** start of INFORMATION SHOWN **

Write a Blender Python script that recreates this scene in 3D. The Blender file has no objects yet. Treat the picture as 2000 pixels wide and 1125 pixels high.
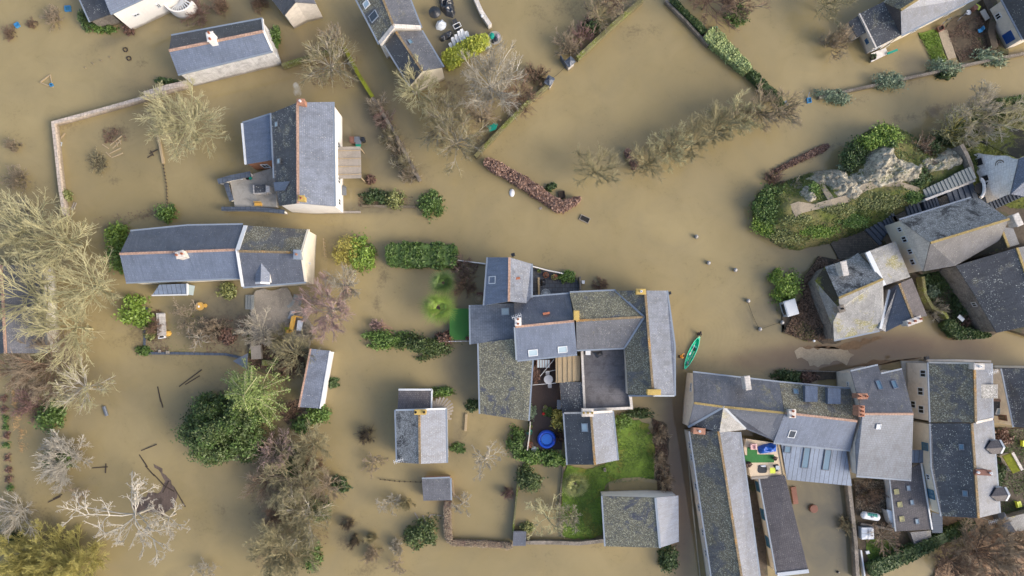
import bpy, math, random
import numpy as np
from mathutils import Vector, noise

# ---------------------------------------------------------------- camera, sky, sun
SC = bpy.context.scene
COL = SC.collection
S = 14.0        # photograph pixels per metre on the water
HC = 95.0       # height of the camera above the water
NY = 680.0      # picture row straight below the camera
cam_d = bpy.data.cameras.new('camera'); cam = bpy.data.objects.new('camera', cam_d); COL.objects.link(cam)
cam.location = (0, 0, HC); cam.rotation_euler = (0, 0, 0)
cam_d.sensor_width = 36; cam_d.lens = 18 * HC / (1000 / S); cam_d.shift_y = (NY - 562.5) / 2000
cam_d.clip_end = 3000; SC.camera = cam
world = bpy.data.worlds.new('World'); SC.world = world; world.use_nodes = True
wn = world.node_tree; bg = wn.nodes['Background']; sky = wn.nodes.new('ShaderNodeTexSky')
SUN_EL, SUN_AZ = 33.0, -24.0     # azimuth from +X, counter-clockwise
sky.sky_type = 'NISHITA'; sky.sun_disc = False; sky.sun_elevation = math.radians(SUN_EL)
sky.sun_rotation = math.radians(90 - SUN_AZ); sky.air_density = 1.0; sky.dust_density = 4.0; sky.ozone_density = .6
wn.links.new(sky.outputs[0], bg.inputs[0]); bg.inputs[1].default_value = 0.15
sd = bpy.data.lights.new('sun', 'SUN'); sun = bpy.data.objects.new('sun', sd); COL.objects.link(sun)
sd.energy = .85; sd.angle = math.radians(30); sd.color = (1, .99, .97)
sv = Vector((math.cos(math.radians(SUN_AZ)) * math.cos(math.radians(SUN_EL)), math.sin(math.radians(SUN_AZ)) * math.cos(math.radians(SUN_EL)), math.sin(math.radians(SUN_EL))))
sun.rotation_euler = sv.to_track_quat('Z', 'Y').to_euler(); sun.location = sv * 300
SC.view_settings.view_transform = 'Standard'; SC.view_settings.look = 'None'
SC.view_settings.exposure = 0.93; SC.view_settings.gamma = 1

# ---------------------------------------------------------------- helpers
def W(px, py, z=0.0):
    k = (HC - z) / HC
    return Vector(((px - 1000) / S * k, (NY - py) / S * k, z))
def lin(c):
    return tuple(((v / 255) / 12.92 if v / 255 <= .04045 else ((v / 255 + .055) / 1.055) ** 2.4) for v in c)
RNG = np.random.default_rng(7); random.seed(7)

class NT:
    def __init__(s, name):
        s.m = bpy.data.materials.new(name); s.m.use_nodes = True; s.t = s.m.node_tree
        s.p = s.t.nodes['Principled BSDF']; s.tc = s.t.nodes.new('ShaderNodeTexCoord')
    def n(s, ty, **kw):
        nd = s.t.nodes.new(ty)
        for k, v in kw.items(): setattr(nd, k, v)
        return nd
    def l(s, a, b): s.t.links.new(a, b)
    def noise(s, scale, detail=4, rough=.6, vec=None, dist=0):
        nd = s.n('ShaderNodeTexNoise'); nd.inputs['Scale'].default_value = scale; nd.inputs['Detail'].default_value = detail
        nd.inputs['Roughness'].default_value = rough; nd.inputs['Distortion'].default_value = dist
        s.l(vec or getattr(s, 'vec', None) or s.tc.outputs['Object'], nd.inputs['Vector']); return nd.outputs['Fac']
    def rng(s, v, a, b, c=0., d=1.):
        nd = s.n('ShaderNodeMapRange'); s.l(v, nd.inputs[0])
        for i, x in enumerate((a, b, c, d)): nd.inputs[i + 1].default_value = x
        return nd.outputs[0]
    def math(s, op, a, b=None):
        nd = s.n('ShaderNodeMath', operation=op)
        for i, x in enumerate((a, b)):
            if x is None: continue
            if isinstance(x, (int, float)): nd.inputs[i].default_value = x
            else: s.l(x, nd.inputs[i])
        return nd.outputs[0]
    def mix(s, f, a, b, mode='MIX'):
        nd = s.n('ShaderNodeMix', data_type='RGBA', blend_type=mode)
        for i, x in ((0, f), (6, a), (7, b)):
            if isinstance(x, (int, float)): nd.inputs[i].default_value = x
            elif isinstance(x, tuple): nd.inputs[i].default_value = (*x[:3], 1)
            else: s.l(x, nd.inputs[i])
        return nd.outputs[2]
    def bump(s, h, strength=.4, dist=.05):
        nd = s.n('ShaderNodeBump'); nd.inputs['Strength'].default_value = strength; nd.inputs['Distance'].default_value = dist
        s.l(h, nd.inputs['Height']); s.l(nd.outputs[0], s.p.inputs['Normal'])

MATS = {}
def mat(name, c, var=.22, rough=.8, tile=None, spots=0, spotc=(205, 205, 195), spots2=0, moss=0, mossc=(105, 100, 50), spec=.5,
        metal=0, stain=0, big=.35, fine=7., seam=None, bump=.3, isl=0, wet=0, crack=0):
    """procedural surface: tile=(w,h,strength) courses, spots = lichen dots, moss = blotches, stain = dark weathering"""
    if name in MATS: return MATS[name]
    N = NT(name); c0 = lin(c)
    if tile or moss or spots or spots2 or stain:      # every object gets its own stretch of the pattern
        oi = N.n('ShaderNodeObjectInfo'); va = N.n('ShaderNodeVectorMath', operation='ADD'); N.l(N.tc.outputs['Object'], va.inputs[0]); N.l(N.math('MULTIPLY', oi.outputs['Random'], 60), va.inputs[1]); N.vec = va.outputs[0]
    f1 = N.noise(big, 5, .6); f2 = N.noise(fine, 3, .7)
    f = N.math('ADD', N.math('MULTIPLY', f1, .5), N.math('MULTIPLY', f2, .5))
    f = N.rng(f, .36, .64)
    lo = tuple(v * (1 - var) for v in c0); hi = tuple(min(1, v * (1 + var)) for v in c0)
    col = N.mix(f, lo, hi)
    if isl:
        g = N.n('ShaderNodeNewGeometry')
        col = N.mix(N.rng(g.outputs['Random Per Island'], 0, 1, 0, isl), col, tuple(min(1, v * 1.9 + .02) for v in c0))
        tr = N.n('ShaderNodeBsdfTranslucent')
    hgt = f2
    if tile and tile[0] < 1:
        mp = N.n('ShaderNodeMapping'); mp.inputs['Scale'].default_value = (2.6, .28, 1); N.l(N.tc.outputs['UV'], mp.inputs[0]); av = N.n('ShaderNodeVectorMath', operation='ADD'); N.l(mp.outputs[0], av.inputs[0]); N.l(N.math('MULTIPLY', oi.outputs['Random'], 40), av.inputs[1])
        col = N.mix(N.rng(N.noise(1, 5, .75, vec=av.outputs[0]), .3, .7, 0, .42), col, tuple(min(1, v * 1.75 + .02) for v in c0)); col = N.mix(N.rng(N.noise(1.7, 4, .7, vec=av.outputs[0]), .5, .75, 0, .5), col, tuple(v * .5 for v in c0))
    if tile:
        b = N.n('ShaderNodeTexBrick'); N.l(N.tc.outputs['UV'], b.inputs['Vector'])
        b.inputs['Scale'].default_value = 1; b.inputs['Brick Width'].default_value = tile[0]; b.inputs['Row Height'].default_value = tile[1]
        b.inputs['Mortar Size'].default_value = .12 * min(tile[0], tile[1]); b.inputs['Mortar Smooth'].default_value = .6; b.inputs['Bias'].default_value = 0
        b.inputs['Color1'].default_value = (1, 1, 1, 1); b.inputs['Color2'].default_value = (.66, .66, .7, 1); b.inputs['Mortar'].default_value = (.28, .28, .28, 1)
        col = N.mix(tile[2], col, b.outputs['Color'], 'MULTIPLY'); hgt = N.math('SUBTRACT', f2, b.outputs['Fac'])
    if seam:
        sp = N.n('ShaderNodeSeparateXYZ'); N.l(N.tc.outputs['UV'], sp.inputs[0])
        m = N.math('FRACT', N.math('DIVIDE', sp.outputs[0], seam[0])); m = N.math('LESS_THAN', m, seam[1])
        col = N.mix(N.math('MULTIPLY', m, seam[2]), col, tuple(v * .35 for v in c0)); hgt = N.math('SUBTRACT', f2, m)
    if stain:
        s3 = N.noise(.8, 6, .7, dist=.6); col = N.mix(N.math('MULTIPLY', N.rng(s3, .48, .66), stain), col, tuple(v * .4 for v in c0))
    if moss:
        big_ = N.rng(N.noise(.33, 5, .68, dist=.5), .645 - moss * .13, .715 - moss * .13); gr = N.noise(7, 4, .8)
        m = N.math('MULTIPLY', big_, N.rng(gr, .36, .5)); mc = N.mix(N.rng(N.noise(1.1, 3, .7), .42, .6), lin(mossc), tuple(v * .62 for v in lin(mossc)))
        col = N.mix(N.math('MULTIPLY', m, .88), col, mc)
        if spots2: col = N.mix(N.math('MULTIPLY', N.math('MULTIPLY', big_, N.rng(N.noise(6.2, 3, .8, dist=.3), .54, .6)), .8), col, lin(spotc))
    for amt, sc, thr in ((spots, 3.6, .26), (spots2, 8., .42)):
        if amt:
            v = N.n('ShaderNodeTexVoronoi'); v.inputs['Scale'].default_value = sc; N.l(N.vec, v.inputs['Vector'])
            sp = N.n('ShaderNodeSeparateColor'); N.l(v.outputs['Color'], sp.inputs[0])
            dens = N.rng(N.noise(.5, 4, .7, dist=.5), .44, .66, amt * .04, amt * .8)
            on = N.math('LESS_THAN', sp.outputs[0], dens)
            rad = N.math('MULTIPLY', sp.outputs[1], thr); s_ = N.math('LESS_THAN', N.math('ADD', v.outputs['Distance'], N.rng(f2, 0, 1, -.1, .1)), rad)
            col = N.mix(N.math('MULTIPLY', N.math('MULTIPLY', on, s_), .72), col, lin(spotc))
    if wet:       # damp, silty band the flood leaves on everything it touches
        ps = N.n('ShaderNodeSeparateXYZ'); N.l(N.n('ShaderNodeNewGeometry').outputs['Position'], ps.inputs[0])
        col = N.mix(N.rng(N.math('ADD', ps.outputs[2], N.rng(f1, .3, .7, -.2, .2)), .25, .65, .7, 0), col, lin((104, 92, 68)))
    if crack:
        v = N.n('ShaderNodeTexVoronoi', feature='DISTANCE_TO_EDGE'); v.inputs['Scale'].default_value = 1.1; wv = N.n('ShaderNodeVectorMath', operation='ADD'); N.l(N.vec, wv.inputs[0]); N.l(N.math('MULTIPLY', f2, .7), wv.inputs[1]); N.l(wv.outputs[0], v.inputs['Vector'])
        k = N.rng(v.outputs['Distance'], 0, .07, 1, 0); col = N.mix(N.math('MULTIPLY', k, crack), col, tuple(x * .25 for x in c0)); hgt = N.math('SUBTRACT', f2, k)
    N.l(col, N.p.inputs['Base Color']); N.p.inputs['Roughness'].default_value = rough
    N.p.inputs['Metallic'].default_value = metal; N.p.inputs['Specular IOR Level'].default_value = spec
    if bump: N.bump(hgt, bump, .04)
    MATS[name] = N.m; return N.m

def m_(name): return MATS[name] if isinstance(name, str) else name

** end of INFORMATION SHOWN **

TASK
Write out an exact copy of the listing, first line through the line containing "from mathutils import Vector, noise", with the pictures left out.

RESPONSE
Write a Blender Python script that recreates this scene in 3D. The Blender file has no objects yet. Treat the picture as 2000 pixels wide and 1125 pixels high.
import bpy, math, random
import numpy as np
from mathutils import Vector, noise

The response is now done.